The Buhari presidency will be tempted to focus on Alhaji Atiku’s person. They should resist that temptation. Even if the former vice president was motivated by malicious reasons, his views are not. He was right on Niger Delta; he was right on the need to repair the country’s political structure; he was right to ask for new economic paradigms; and though it may grate on the president’s nerves, the former vice president appeared to be giving the problems of the country more thought and was even sounding presidential, not to talk of courageous, a commodity he had never lacked. It must be humbling to the presidency that Alhaji Atiku addressed these salient issues, and did it very well. Should the presidency join issues with him on his observations, they would embarrass themselves, for they would be forced to debunk arguments admired by the rest of the country, and put the lie unsuccessfully to frustrations sometimes unspoken but nonetheless felt. No matter what motives propelled Alhaji Atiku to give vent to his views on the nation’s crises, he has done the Buhari presidency a world of good to draw their attention to these problems in their first year in office.
It is also not unlikely that Alhaji Atiku, an unrepentantly ambitious politician, had other motives for publicising his succinct views. He has never hidden his ambition to be president, and inspired by the trajectory by which President Buhari assumed the presidency, the former VP would hold out hope for a glorious electoral future. In terms of courage, which he exemplified by his opposition to former president Olusegun Obasanjo between 2003 and 2007, he has shown himself to be a forthright and sensible politician and individual, one not afraid to gamble his future on a single throw of the dice. He has proved adept at synthesising public yearnings far better than President Buhari, and is more accessible, more gregarious, more gifted at discovering talents and mentoring them, and more nationally inclined, with friends everywhere. There is no doubt he would make a good president, probably a better president.

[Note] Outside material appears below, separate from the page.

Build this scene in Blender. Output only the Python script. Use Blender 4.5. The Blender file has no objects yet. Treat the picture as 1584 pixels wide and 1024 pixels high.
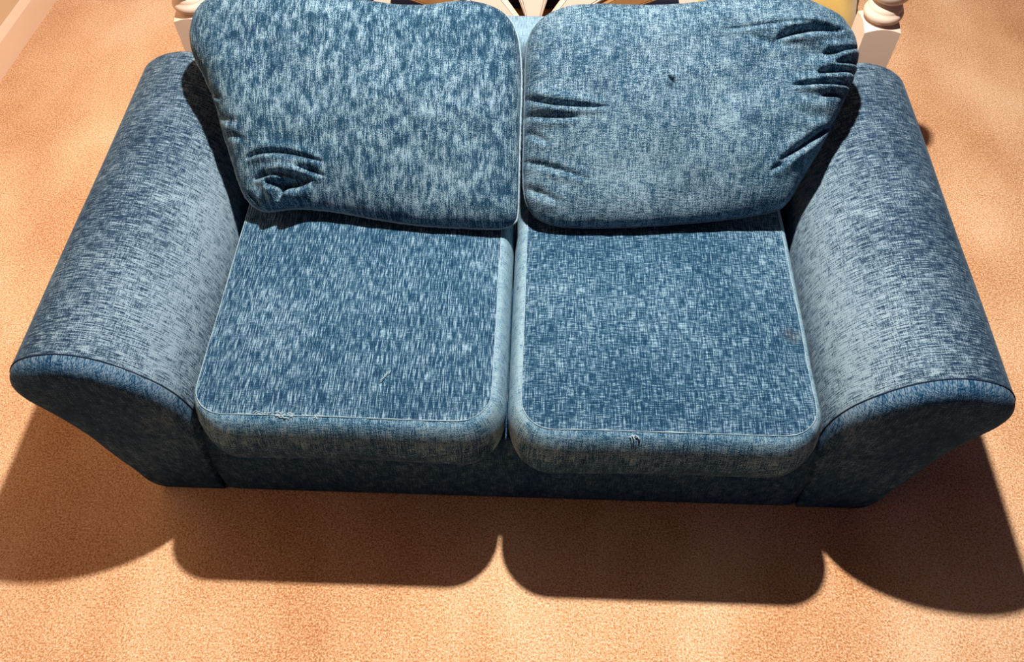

But he could not have defeated Dr Jonathan in 2015, for the epithets hurled at him by Chief Obasanjo in the years before 2007 stuck to him painfully and remorselessly. He was of course healthier and more endowed than the then Peoples Democratic Party (PDP) candidate, the late Umaru Yar’Adua, but Chief Obasanjo had told the country and the world that Alhaji Atiku could not be trusted with the country’s money. The former vice president did everything in his power to shrug off what he described as criminal defamation, but nobody was buying. He ran a good race on the ticket of the then Action Congress (AC) party, but it was a short and hopeless fight. His sojourn in the political wilderness has however not attenuated his vigour, his friendliness, or his presence of mind.
For a man so gifted, so thoughtful and so indomitable, it is a mystery that his virtues are not accompanied or reinforced by the principles and character that define and ennoble greatness and statesmanship. He generally does not flip-flop on ideas and philosophies, but he is unpredictable in party loyalties, jumping from one party to the other casually and almost insouciantly. Had he acquired the staying power and fortitude necessary to undergird his fidelity to ideas, and had he eschewed the lust for power which constantly triggers and dogs his nomadism and political peregrinations, it is not inconceivable he would today be leading the PDP and, in view of a faltering All Progressives Congress (APC) bent on self-destruction, be positioning himself for a powerful bid for the presidency in 2019. But notwithstanding his weaknesses, the nation is blessed to have him in politics, especially the courage and ideas he propagates so admirably.